- _Exercise_
Set down exactly the lines of the listing below, please, beginning with the first and ending with the line that holds "m_white = mat('white".

• • • •

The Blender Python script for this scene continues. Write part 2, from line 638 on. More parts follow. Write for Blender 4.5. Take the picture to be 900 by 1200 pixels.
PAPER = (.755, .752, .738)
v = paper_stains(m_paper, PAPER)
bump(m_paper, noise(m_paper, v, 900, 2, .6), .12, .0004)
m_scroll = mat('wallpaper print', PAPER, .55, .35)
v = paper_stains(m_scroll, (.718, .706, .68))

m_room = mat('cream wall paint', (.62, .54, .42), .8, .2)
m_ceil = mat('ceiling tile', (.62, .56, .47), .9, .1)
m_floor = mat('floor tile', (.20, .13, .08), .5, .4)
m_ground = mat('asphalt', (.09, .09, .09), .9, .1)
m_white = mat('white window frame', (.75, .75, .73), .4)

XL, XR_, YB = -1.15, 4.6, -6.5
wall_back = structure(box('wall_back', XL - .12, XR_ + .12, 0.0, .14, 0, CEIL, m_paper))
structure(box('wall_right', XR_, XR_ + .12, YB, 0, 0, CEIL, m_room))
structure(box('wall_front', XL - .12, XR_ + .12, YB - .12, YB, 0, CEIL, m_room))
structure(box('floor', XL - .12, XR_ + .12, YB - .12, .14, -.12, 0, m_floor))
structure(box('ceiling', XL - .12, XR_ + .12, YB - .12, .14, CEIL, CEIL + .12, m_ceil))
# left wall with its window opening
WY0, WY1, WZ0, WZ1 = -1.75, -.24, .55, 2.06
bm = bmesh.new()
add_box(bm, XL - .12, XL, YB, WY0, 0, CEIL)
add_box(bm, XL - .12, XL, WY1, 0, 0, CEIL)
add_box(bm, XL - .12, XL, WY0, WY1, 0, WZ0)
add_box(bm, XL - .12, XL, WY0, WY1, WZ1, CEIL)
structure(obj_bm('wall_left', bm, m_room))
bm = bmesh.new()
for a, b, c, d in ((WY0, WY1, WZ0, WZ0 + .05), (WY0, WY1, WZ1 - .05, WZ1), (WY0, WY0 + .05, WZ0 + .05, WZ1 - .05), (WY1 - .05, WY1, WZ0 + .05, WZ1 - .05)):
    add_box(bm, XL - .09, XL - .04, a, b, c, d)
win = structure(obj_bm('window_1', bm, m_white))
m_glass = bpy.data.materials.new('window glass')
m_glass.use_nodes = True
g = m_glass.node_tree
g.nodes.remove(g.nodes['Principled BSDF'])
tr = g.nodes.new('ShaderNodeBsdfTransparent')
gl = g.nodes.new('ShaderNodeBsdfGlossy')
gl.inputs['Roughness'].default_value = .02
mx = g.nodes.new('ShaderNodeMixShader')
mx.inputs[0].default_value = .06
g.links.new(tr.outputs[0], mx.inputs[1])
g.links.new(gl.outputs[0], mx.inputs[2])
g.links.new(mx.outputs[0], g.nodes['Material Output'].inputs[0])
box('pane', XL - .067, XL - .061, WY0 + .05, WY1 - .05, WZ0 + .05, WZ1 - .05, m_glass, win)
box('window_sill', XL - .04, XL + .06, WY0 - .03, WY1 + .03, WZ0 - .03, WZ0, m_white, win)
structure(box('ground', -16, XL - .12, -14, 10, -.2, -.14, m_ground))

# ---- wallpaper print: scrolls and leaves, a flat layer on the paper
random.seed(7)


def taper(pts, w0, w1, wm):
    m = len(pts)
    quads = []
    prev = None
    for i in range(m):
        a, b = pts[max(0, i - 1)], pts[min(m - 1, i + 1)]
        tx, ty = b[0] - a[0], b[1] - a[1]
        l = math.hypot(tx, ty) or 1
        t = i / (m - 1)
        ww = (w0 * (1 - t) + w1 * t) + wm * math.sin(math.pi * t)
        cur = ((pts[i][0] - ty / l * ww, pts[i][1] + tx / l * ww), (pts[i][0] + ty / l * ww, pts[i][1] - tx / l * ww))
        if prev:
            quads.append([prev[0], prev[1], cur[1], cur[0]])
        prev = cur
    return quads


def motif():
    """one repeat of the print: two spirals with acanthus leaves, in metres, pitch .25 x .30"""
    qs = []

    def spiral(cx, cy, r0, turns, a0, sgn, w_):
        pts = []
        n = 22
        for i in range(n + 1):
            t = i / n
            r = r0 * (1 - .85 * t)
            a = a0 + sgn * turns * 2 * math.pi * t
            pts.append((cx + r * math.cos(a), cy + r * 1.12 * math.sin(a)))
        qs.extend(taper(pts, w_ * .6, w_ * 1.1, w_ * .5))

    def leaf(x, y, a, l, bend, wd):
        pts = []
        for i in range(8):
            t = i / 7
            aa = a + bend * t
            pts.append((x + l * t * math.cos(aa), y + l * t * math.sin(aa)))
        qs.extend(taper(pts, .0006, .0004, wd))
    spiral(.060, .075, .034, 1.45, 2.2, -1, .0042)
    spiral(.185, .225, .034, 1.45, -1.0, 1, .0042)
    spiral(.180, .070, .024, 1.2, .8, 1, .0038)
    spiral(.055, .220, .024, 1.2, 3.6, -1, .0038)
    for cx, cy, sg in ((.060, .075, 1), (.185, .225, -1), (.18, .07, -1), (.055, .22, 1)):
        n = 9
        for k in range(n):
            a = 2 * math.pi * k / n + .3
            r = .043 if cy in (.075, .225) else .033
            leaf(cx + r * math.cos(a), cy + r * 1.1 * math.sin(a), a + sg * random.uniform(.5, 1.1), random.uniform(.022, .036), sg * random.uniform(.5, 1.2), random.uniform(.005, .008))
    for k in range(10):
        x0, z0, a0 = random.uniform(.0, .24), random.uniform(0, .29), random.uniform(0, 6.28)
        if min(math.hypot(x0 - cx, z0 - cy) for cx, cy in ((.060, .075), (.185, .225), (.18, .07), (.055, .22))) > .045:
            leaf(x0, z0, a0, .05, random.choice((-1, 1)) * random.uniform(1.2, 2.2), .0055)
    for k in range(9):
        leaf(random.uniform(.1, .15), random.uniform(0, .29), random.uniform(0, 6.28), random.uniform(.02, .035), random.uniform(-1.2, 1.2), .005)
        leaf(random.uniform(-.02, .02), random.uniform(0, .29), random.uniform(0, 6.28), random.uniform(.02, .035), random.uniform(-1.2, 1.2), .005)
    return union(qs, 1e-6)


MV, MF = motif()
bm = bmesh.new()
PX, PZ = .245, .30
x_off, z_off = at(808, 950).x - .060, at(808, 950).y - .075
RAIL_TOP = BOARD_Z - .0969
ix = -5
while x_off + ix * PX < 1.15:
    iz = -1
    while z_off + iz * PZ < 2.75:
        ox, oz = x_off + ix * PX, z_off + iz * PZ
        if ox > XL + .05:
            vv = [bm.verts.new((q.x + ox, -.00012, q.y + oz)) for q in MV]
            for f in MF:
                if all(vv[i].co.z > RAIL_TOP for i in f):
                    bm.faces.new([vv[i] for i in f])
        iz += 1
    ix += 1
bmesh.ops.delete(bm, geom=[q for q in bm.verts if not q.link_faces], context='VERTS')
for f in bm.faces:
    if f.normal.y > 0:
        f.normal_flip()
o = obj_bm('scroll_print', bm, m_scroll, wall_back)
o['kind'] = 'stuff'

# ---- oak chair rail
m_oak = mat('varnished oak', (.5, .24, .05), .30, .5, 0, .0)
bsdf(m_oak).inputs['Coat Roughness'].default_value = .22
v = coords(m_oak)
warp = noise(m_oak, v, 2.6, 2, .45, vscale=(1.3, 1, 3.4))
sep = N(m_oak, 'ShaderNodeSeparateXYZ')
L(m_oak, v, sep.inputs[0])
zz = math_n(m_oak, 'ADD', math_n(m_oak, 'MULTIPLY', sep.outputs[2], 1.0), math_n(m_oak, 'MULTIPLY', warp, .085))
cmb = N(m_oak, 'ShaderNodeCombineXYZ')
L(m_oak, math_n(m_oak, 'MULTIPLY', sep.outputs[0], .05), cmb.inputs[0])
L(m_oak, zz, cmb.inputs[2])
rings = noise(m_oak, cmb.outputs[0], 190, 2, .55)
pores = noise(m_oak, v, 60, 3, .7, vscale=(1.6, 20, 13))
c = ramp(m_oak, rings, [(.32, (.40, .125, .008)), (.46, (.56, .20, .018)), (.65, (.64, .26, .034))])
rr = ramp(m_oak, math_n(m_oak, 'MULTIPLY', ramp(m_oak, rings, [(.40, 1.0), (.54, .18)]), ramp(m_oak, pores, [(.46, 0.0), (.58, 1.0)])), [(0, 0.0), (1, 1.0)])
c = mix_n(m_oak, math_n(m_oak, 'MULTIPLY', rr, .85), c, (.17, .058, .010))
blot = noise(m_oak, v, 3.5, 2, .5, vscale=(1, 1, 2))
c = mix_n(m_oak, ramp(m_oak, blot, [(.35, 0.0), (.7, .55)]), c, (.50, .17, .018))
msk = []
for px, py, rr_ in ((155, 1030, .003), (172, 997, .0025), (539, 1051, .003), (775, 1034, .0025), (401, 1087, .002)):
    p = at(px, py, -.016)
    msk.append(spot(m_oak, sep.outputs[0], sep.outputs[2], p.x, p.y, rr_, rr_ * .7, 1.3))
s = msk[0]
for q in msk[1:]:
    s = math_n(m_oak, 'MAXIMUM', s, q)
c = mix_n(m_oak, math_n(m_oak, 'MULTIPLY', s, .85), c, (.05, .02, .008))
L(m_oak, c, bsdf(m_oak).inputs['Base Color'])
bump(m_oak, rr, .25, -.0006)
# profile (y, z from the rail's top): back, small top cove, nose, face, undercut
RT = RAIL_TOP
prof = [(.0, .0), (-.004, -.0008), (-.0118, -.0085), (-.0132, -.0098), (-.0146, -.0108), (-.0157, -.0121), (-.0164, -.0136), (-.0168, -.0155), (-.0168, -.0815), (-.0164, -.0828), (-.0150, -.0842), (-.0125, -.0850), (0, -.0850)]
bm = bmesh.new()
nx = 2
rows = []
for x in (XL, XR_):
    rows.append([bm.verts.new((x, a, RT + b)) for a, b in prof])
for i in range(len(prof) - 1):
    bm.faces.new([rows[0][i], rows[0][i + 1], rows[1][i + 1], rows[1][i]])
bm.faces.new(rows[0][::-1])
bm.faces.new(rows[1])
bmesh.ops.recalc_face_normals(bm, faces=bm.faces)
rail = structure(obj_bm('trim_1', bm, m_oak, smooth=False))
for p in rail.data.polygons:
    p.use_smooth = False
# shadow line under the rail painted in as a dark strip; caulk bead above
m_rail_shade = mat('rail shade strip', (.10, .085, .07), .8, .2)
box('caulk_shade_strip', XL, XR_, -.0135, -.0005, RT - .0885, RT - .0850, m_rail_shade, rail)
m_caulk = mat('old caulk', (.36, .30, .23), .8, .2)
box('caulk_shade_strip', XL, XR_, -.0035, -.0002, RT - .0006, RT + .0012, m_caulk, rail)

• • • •

- _Result of the exercise_
The Blender Python script for this scene continues. Write part 2, from line 638 on. More parts follow. Write for Blender 4.5. Take the picture to be 900 by 1200 pixels.
PAPER = (.755, .752, .738)
v = paper_stains(m_paper, PAPER)
bump(m_paper, noise(m_paper, v, 900, 2, .6), .12, .0004)
m_scroll = mat('wallpaper print', PAPER, .55, .35)
v = paper_stains(m_scroll, (.718, .706, .68))

m_room = mat('cream wall paint', (.62, .54, .42), .8, .2)
m_ceil = mat('ceiling tile', (.62, .56, .47), .9, .1)
m_floor = mat('floor tile', (.20, .13, .08), .5, .4)
m_ground = mat('asphalt', (.09, .09, .09), .9, .1)
m_white = mat('white window frame', (.75, .75, .73), .4)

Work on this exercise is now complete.